# What to produce:
All the data below goes into the copy word for word, but the pictures don't.

# Available data:
┄┄┄┄┄┄
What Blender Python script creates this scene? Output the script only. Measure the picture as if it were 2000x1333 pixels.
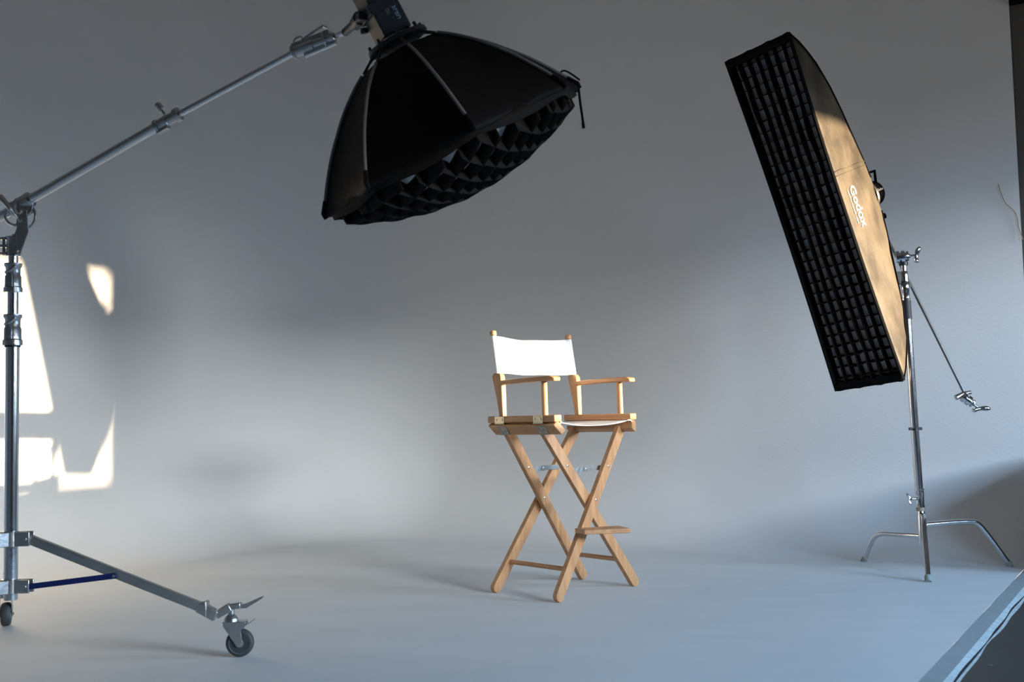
import bpy, bmesh, math, random
from mathutils import Vector, Matrix, Quaternion, noise
random.seed(7)
PI = math.pi
V = Vector
scn = bpy.context.scene
for o in list(bpy.data.objects):
    bpy.data.objects.remove(o)

# ------------------------------------------------------------------ camera
cam_d = bpy.data.cameras.new('camera')
cam = bpy.data.objects.new('camera', cam_d)
scn.collection.objects.link(cam)
scn.camera = cam
cam_d.sensor_width = 36.0
cam_d.lens = 2190.0 / 2000.0 * 36.0
PITCH, ROLL = 0.069, -0.023
cam.location = (0, 0, 0.77)
cam.rotation_mode = 'QUATERNION'
cam.rotation_quaternion = (Quaternion((1, 0, 0), PI / 2 + PITCH) @ Quaternion((0, 0, 1), ROLL * 1.0))
cam_d.clip_start = 0.05
cam_d.dof.use_dof = True
cam_d.dof.focus_distance = 5.0
cam_d.dof.aperture_fstop = 4.5

# ------------------------------------------------------------------ room frame: u runs along the back wall, v runs into the room
ANG = math.atan2(0.51, 0.86)
EU = V((math.cos(ANG), -math.sin(ANG), 0))
EV = V((math.sin(ANG), math.cos(ANG), 0))
def R(u, v, z=0.0):
    return EU * u + EV * v + V((0, 0, z))

# ------------------------------------------------------------------ world, sun, window light, exposure
w = bpy.data.worlds.new('world'); scn.world = w
w.use_nodes = True
bg = w.node_tree.nodes['Background']
_nt = w.node_tree
_g = _nt.nodes.new('ShaderNodeTexCoord'); _s = _nt.nodes.new('ShaderNodeSeparateXYZ'); _r = _nt.nodes.new('ShaderNodeValToRGB')
_m = _nt.nodes.new('ShaderNodeMath'); _m.operation = 'MULTIPLY_ADD'; _m.inputs[1].default_value = 0.5; _m.inputs[2].default_value = 0.5
_nt.links.new(_g.outputs['Generated'], _s.inputs[0]); _nt.links.new(_s.outputs['Z'], _m.inputs[0]); _nt.links.new(_m.outputs[0], _r.inputs[0])
_r.color_ramp.elements[0].position = 0.48; _r.color_ramp.elements[0].color = (0.09, 0.075, 0.06, 1)      # sunlit ground outside
_r.color_ramp.elements[1].position = 0.53; _r.color_ramp.elements[1].color = (0.42, 0.69, 1.04, 1)       # clear sky
_e = _r.color_ramp.elements.new(0.505); _e.color = (0.50, 0.66, 0.85, 1)
# bright haze round the low sun
GLOW = (EU * 1.0 - EV * 0.20 + V((0, 0, 0.125 * 3.0))).normalized()
_d = _nt.nodes.new('ShaderNodeVectorMath'); _d.operation = 'DOT_PRODUCT'; _d.inputs[1].default_value = GLOW
_st = _nt.nodes.new('ShaderNodeVectorMath'); _st.operation = 'MULTIPLY'; _st.inputs[1].default_value = (1, 1, 3.0)
_nz = _nt.nodes.new('ShaderNodeVectorMath'); _nz.operation = 'NORMALIZE'
_nt.links.new(_g.outputs['Generated'], _st.inputs[0]); _nt.links.new(_st.outputs[0], _nz.inputs[0]); _nt.links.new(_nz.outputs[0], _d.inputs[0])
_mr = _nt.nodes.new('ShaderNodeMapRange'); _mr.interpolation_type = 'SMOOTHSTEP'
_mr.inputs['From Min'].default_value = math.cos(math.radians(32)); _mr.inputs['From Max'].default_value = math.cos(math.radians(3))
_nt.links.new(_d.outputs['Value'], _mr.inputs['Value'])
_mu = _nt.nodes.new('ShaderNodeVectorMath'); _mu.operation = 'SCALE'; _mu.inputs[0].default_value = (2.75, 2.60, 2.25)
_nt.links.new(_mr.outputs['Result'], _mu.inputs['Scale'])
_ab = _nt.nodes.new('ShaderNodeVectorMath'); _ab.operation = 'ADD'
_nt.links.new(_r.outputs[0], _ab.inputs[0]); _nt.links.new(_mu.outputs[0], _ab.inputs[1])
_nt.links.new(_ab.outputs[0], bg.inputs[0])
bg.inputs[1].default_value = 13.8
SUN_DIR = (EU * -1.0 - EV * 0.215 - V((0, 0, 0.090))).normalized()
sun_d = bpy.data.lights.new('sun', 'SUN'); sun = bpy.data.objects.new('sun', sun_d)
scn.collection.objects.link(sun)
sun.rotation_mode = 'QUATERNION'
sun.rotation_quaternion = SUN_DIR.to_track_quat('-Z', 'Y')
sun.location = R(9, 4.5, 3)
sun_d.energy = 11.0
sun_d.angle = math.radians(0.9)
sun_d.color = (1.0, 0.76, 0.50)
U_WIN = 2.4
WINS = [(4.80, 6.19, 1.17, 2.40), (1.9, 3.6, 1.15, 2.40)]
for _a, _b, _c, _d in WINS:                     # sky portals: they only guide the sampling of the daylight through the openings
    d_ = bpy.data.lights.new('window_portal', 'AREA'); o_ = bpy.data.objects.new('window_portal', d_)
    scn.collection.objects.link(o_)
    d_.shape = 'RECTANGLE'; d_.size = _b - _a; d_.size_y = _d - _c; d_.cycles.is_portal = True
    o_.location = R(U_WIN + 0.13, (_a + _b) / 2, (_c + _d) / 2)
    o_.rotation_mode = 'QUATERNION'
    o_.rotation_quaternion = Matrix((EV, EU.cross(EV), EU)).transposed().to_quaternion()
vs = scn.view_settings
vs.view_transform = 'Standard'; vs.look = 'None'; vs.gamma = 1.0; vs.exposure = 0.80
vs.use_curve_mapping = False
scn.cycles.max_bounces = 8
scn.cycles.diffuse_bounces = 5
scn.cycles.use_denoising = True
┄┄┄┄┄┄
# Result:
What Blender Python script creates this scene? Output the script only. Measure the picture as if it were 2000x1333 pixels.
import bpy, bmesh, math, random
from mathutils import Vector, Matrix, Quaternion, noise
random.seed(7)
PI = math.pi
V = Vector
scn = bpy.context.scene
for o in list(bpy.data.objects):
    bpy.data.objects.remove(o)

# ------------------------------------------------------------------ camera
cam_d = bpy.data.cameras.new('camera')
cam = bpy.data.objects.new('camera', cam_d)
scn.collection.objects.link(cam)
scn.camera = cam
cam_d.sensor_width = 36.0
cam_d.lens = 2190.0 / 2000.0 * 36.0
PITCH, ROLL = 0.069, -0.023
cam.location = (0, 0, 0.77)
cam.rotation_mode = 'QUATERNION'
cam.rotation_quaternion = (Quaternion((1, 0, 0), PI / 2 + PITCH) @ Quaternion((0, 0, 1), ROLL * 1.0))
cam_d.clip_start = 0.05
cam_d.dof.use_dof = True
cam_d.dof.focus_distance = 5.0
cam_d.dof.aperture_fstop = 4.5

# ------------------------------------------------------------------ room frame: u runs along the back wall, v runs into the room
ANG = math.atan2(0.51, 0.86)
EU = V((math.cos(ANG), -math.sin(ANG), 0))
EV = V((math.sin(ANG), math.cos(ANG), 0))
def R(u, v, z=0.0):
    return EU * u + EV * v + V((0, 0, z))

# ------------------------------------------------------------------ world, sun, window light, exposure
w = bpy.data.worlds.new('world'); scn.world = w
w.use_nodes = True
bg = w.node_tree.nodes['Background']
_nt = w.node_tree
_g = _nt.nodes.new('ShaderNodeTexCoord'); _s = _nt.nodes.new('ShaderNodeSeparateXYZ'); _r = _nt.nodes.new('ShaderNodeValToRGB')
_m = _nt.nodes.new('ShaderNodeMath'); _m.operation = 'MULTIPLY_ADD'; _m.inputs[1].default_value = 0.5; _m.inputs[2].default_value = 0.5
_nt.links.new(_g.outputs['Generated'], _s.inputs[0]); _nt.links.new(_s.outputs['Z'], _m.inputs[0]); _nt.links.new(_m.outputs[0], _r.inputs[0])
_r.color_ramp.elements[0].position = 0.48; _r.color_ramp.elements[0].color = (0.09, 0.075, 0.06, 1)      # sunlit ground outside
_r.color_ramp.elements[1].position = 0.53; _r.color_ramp.elements[1].color = (0.42, 0.69, 1.04, 1)       # clear sky
_e = _r.color_ramp.elements.new(0.505); _e.color = (0.50, 0.66, 0.85, 1)
# bright haze round the low sun
GLOW = (EU * 1.0 - EV * 0.20 + V((0, 0, 0.125 * 3.0))).normalized()
_d = _nt.nodes.new('ShaderNodeVectorMath'); _d.operation = 'DOT_PRODUCT'; _d.inputs[1].default_value = GLOW
_st = _nt.nodes.new('ShaderNodeVectorMath'); _st.operation = 'MULTIPLY'; _st.inputs[1].default_value = (1, 1, 3.0)
_nz = _nt.nodes.new('ShaderNodeVectorMath'); _nz.operation = 'NORMALIZE'
_nt.links.new(_g.outputs['Generated'], _st.inputs[0]); _nt.links.new(_st.outputs[0], _nz.inputs[0]); _nt.links.new(_nz.outputs[0], _d.inputs[0])
_mr = _nt.nodes.new('ShaderNodeMapRange'); _mr.interpolation_type = 'SMOOTHSTEP'
_mr.inputs['From Min'].default_value = math.cos(math.radians(32)); _mr.inputs['From Max'].default_value = math.cos(math.radians(3))
_nt.links.new(_d.outputs['Value'], _mr.inputs['Value'])
_mu = _nt.nodes.new('ShaderNodeVectorMath'); _mu.operation = 'SCALE'; _mu.inputs[0].default_value = (2.75, 2.60, 2.25)
_nt.links.new(_mr.outputs['Result'], _mu.inputs['Scale'])
_ab = _nt.nodes.new('ShaderNodeVectorMath'); _ab.operation = 'ADD'
_nt.links.new(_r.outputs[0], _ab.inputs[0]); _nt.links.new(_mu.outputs[0], _ab.inputs[1])
_nt.links.new(_ab.outputs[0], bg.inputs[0])
bg.inputs[1].default_value = 13.8
SUN_DIR = (EU * -1.0 - EV * 0.215 - V((0, 0, 0.090))).normalized()
sun_d = bpy.data.lights.new('sun', 'SUN'); sun = bpy.data.objects.new('sun', sun_d)
scn.collection.objects.link(sun)
sun.rotation_mode = 'QUATERNION'
sun.rotation_quaternion = SUN_DIR.to_track_quat('-Z', 'Y')
sun.location = R(9, 4.5, 3)
sun_d.energy = 11.0
sun_d.angle = math.radians(0.9)
sun_d.color = (1.0, 0.76, 0.50)
U_WIN = 2.4
WINS = [(4.80, 6.19, 1.17, 2.40), (1.9, 3.6, 1.15, 2.40)]
for _a, _b, _c, _d in WINS:                     # sky portals: they only guide the sampling of the daylight through the openings
    d_ = bpy.data.lights.new('window_portal', 'AREA'); o_ = bpy.data.objects.new('window_portal', d_)
    scn.collection.objects.link(o_)
    d_.shape = 'RECTANGLE'; d_.size = _b - _a; d_.size_y = _d - _c; d_.cycles.is_portal = True
    o_.location = R(U_WIN + 0.13, (_a + _b) / 2, (_c + _d) / 2)
    o_.rotation_mode = 'QUATERNION'
    o_.rotation_quaternion = Matrix((EV, EU.cross(EV), EU)).transposed().to_quaternion()
vs = scn.view_settings
vs.view_transform = 'Standard'; vs.look = 'None'; vs.gamma = 1.0; vs.exposure = 0.80
vs.use_curve_mapping = False
scn.cycles.max_bounces = 8
scn.cycles.diffuse_bounces = 5
scn.cycles.use_denoising = True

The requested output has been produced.